Southeast of Hinesville, the proposed route would add an intersection to the existing Highway 84 near C.L. Barrett Brakes, Tires and Muffler Center. One arm off the intersection would go northeast to Highway 196 near Arcadia Drive. The other arm would head northwest, around the populated area on Holmestown Road, but then hook up with it, straightening out its curvy right-of-way to Highway 119. It would follow 119 northwest to about a mile outside of Walthourville and then veer into undeveloped land west of 119. That new section would cross the CSX Railroad tracks and Arnold, Griffin and Dunlevie roads, crossing into Long County and running parallel to the existing 119. It would link back up with 84 in Long County about a mile from 119.

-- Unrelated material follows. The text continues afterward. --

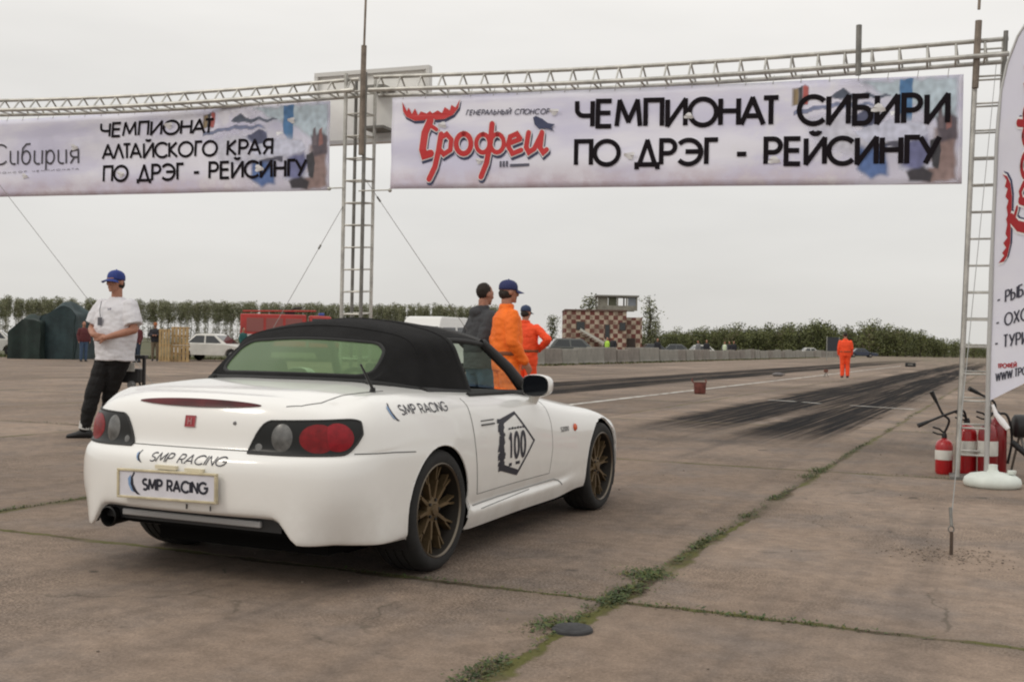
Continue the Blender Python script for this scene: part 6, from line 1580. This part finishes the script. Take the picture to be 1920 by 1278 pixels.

Officials say they’ve changed the route for a proposed Highway 84 bypass to affect the fewest residences possible, but that is little comfort to Karen and CW4 Rusty Higgason.
“It comes right through my house,” Karen Higgason said Wednesday during a forum on the proposed route for the new road.
What may provide some comfort to her and her Fort Benning-based husband is that the project is years away and the route has not been approved.
“Even if we had a settled alignment and were ready to start acquiring right-of-way today, with all the reviews and things that would have to happen it would take several years,” Liberty County Administrator Joey Brown said, pointing out the project is labeled a long-range plan, meaning it could be 10 years out to start.
And, on top of that, construction funding has not been identified, according to Teresa Scott, district planning and programming engineer for the state Department of Transportation.
“At this point, there is no date attached,” she said.
She did say the project will be a joint effort with the county taking on preliminary planning and right-of-way acquisition and the state and federal governments agreeing to fund construction at an approximate 80-20 percent split.
Brown said the bypass eventually will be about 12 miles of four-lane, divided road, whatever route it takes. Initially, however, only two lanes would be built at an estimated cost of $53 million at today’s material costs.
He said the planning work is being funded by the current special purpose local option sales tax funding.
“We’re just trying to get this part done, planning,” county commission Chairman John McIver said. “That’s the county’s part.”
Brown said local planners are exploring the possibility of speeding up funding, including if the Georgia General Assembly approves regional special use sales taxes for transportation.
“Ironically enough, a one-cent special transportation tax for regional type projects between Liberty and Long would fund this project with five years worth of revenue at the current rate,” Brown said.
The proposed route unveiled Wednesday is the second one the county has floated before the public. Brown said the biggest change from the earlier version was in the Walthourville area, where instead of coming through the populated the route veered west into Long County where there is little development.
“We made all efforts to avoid residences in Walthourville,” McIver said.
And that pleases Ardell Farr, who lives in Walthourville, but who is still concerned what it will do to individual residents and the community as a whole.
“We started out a quiet, little town,” she said. “This is probably going to change us.”
If the current proposal holds, it will definitely change life for the Higgasons, who built what they said is a $400,000 home on eight acres of what used to be the Hack Plantation in Long County. Their homestead includes fruit trees, a workshop and facilities for horses.
“We just don’t understand why it doesn’t go through the 98 undeveloped acres behind us,” Karen Higgason said.